■ WHAT THE TASK ASKS: Print the records below from the first line through the line containing "scene=bpy.context.scene", both included, word for word.

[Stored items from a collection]

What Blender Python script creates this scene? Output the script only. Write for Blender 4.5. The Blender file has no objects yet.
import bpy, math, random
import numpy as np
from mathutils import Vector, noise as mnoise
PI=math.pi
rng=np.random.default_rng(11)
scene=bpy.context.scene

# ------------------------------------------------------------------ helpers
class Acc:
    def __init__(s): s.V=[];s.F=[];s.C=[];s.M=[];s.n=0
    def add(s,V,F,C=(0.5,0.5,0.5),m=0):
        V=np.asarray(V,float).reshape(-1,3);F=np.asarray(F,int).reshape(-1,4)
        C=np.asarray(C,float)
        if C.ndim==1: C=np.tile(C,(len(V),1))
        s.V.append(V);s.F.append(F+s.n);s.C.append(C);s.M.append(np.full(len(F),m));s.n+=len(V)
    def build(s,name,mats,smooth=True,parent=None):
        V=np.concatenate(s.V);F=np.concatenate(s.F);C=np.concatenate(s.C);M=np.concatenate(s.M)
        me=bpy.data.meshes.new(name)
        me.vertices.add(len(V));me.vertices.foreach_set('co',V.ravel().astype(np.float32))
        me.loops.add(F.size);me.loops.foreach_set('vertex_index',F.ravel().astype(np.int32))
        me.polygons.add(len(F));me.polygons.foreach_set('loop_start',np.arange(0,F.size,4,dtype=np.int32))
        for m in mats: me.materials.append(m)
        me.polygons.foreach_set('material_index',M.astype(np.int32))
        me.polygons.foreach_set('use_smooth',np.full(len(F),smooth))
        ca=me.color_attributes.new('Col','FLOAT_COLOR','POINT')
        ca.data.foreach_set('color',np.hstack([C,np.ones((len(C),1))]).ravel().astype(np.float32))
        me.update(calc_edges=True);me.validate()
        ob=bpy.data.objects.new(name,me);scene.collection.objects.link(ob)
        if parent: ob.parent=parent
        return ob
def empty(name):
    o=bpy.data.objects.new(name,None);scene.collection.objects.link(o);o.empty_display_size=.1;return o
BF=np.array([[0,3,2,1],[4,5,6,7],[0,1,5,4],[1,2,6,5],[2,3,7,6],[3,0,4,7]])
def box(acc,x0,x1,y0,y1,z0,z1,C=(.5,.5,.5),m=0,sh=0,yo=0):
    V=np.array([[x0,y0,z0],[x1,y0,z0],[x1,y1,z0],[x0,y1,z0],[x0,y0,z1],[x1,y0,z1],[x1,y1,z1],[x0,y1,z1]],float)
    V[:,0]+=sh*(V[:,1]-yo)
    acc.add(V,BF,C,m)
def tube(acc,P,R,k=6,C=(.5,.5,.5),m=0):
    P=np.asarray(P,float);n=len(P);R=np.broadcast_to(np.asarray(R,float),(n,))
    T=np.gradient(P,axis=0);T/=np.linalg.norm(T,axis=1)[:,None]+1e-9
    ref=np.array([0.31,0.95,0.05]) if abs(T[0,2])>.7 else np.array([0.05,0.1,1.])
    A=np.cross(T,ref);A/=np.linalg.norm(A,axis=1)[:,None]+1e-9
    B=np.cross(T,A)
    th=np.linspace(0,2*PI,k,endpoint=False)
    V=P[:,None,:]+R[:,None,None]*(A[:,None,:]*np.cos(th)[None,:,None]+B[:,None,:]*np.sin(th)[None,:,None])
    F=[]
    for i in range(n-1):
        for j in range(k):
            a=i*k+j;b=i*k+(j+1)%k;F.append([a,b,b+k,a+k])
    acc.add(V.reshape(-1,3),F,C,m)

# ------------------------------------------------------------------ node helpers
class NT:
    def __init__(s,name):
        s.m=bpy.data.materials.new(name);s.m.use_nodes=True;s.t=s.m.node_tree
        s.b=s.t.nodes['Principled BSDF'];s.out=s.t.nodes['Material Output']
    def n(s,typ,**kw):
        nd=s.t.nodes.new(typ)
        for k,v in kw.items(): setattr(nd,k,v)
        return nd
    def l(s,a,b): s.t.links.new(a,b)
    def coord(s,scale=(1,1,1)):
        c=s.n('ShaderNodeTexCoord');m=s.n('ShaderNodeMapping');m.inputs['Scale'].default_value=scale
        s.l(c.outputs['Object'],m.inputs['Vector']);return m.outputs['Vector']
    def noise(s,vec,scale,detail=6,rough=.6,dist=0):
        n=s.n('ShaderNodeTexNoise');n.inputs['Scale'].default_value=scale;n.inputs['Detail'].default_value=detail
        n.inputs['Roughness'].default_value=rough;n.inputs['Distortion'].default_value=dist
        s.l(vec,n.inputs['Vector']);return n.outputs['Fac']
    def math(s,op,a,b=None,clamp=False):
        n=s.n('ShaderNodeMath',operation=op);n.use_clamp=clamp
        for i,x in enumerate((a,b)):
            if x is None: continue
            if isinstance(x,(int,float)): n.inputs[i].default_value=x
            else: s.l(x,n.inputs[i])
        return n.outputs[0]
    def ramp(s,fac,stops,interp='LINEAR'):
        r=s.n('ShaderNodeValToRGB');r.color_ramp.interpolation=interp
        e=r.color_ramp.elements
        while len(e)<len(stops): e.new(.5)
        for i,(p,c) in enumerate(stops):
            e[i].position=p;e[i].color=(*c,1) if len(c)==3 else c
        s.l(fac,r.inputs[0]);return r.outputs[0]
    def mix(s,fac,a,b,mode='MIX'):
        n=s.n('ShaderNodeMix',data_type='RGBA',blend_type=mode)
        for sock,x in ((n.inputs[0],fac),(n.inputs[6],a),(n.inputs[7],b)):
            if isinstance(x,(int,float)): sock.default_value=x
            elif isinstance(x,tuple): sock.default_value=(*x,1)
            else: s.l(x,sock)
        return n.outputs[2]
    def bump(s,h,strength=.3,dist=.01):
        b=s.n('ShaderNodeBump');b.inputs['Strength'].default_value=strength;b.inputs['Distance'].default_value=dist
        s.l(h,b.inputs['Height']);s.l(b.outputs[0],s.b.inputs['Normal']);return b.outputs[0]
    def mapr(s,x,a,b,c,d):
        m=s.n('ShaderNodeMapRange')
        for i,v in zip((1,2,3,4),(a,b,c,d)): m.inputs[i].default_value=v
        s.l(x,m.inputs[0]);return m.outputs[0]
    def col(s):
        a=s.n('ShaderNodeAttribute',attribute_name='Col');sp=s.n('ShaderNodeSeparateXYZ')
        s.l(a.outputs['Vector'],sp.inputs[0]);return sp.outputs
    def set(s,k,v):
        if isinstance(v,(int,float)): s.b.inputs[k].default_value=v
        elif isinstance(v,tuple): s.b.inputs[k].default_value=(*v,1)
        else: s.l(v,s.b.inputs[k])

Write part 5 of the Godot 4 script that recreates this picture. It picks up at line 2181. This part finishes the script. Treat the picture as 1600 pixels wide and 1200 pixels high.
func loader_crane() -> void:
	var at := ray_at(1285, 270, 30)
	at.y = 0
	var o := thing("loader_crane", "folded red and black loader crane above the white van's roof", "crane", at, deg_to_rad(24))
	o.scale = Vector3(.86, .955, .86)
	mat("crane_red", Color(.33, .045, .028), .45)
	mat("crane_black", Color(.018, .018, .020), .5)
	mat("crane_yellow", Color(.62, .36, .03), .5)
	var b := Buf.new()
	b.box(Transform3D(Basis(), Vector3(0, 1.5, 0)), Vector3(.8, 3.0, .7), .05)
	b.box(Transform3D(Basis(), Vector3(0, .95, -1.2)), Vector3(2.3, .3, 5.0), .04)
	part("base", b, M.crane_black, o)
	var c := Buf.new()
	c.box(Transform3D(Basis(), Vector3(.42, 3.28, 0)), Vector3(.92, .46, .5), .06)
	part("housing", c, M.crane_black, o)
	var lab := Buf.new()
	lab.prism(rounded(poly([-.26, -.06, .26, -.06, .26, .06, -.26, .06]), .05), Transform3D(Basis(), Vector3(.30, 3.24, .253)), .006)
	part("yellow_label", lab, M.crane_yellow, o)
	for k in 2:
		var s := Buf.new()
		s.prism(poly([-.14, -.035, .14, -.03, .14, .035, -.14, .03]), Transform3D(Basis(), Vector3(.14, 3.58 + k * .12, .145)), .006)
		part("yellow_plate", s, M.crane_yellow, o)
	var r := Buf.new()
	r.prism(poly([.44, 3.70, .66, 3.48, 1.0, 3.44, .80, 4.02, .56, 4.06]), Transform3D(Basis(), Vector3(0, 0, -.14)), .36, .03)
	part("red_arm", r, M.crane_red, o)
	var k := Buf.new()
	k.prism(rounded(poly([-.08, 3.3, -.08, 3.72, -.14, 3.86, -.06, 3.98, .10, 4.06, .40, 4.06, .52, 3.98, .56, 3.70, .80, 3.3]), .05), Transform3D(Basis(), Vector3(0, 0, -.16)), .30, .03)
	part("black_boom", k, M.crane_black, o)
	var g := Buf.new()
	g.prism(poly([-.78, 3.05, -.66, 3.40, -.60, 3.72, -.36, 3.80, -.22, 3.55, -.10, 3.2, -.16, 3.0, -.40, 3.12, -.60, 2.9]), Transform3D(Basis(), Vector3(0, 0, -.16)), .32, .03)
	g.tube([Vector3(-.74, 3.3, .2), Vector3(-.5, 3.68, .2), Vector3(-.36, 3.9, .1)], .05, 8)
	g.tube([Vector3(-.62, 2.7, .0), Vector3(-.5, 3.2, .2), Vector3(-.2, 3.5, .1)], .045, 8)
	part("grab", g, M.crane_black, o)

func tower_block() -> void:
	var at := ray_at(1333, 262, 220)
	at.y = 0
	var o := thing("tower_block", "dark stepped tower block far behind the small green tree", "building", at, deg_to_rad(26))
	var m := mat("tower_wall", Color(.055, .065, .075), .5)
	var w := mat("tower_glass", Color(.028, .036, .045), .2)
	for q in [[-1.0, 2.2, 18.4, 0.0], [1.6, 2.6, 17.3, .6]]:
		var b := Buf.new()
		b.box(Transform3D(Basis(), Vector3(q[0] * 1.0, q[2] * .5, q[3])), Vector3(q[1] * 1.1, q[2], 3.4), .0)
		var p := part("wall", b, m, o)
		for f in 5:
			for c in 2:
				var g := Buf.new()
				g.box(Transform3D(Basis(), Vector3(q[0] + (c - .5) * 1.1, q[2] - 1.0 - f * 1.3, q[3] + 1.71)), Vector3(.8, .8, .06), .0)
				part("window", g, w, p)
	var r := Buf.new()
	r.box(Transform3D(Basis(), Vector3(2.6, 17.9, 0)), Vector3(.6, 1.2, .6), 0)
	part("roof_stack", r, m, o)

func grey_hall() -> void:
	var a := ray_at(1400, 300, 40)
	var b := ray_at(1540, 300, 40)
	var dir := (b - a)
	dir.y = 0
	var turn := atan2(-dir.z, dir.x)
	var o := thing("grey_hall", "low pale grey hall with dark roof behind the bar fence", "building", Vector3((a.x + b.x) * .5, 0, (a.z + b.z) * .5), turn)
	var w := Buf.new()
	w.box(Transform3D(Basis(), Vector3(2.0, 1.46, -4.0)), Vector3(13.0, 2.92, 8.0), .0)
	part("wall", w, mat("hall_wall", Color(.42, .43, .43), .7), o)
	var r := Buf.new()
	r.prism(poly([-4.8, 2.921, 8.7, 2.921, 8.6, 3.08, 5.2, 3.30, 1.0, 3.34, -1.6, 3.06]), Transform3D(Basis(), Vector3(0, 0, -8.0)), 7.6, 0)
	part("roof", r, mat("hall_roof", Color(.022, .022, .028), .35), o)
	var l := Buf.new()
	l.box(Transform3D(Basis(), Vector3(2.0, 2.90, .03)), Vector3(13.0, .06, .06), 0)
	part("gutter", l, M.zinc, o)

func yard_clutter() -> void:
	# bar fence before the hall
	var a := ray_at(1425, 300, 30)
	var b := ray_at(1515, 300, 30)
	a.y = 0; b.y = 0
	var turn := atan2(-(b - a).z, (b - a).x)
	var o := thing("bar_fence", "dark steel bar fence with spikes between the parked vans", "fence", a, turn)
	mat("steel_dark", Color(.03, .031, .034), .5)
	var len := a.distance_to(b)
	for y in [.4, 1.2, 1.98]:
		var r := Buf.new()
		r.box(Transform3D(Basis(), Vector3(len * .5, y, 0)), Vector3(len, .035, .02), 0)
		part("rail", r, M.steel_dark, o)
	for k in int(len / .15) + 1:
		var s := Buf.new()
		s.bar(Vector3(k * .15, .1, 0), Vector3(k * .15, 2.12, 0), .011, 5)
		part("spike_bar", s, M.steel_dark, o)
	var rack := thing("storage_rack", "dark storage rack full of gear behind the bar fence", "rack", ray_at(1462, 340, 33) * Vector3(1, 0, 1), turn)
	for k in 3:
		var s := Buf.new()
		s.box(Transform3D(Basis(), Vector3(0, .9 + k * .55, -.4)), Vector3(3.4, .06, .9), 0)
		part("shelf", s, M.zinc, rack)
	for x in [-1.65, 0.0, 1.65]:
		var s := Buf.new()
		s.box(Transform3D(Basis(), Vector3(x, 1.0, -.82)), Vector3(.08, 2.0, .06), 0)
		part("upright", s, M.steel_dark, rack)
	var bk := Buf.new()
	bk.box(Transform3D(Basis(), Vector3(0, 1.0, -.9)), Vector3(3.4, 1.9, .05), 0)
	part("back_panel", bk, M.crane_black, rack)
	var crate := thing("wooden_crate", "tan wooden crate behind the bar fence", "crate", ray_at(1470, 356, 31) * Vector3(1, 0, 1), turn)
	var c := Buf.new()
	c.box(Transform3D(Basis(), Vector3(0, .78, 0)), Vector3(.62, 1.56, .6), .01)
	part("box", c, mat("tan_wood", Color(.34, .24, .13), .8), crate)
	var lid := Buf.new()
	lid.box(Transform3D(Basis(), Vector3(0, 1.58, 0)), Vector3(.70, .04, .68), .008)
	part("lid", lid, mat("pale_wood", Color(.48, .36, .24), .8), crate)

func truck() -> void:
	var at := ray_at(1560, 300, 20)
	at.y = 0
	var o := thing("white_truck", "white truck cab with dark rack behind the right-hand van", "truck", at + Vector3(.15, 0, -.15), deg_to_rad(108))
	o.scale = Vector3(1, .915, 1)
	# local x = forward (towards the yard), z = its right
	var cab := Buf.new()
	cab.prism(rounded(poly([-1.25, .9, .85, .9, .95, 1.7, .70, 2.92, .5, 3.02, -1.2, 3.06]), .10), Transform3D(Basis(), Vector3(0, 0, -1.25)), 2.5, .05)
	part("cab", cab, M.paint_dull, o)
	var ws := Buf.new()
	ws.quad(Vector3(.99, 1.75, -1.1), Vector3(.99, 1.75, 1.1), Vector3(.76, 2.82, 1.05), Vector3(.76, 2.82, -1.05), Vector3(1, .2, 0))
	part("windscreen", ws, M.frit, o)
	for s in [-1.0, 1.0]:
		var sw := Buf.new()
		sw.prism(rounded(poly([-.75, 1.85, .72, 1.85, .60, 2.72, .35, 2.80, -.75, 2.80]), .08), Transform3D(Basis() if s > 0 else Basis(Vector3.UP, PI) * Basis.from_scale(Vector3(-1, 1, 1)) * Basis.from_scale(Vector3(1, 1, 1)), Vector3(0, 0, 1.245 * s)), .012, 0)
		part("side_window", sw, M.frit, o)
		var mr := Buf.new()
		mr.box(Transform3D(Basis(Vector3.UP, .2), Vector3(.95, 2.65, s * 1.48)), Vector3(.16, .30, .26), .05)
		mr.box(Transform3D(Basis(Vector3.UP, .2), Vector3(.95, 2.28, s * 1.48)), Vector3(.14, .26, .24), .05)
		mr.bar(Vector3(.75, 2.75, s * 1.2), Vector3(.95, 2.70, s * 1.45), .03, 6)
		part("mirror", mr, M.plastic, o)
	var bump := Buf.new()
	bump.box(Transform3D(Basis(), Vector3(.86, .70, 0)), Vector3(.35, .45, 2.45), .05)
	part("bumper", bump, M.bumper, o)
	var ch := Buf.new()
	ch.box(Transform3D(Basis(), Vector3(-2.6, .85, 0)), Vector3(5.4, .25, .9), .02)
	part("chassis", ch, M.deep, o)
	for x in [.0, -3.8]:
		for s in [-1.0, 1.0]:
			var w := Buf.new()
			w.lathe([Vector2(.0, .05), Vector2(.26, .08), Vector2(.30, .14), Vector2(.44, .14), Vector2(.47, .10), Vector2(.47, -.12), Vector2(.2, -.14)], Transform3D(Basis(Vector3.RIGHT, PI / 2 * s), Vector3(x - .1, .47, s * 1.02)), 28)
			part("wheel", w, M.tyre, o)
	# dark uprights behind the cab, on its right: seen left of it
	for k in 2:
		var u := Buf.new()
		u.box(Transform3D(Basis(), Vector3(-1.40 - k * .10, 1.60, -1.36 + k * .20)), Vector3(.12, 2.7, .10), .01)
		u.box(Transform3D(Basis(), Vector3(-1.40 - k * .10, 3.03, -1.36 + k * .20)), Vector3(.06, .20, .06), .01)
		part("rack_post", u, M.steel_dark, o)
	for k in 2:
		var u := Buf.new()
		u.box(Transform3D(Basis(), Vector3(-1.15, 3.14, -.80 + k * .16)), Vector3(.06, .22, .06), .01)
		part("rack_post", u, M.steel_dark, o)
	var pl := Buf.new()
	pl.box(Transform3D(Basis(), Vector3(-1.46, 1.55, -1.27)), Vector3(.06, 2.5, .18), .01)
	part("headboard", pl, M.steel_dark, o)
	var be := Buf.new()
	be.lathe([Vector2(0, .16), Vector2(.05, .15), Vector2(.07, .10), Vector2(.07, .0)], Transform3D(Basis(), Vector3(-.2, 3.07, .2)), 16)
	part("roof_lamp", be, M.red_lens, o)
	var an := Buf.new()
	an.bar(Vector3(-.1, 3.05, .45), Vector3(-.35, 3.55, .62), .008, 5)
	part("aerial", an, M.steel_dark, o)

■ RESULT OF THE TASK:
What Blender Python script creates this scene? Output the script only. Write for Blender 4.5. The Blender file has no objects yet.
import bpy, math, random
import numpy as np
from mathutils import Vector, noise as mnoise
PI=math.pi
rng=np.random.default_rng(11)
scene=bpy.context.scene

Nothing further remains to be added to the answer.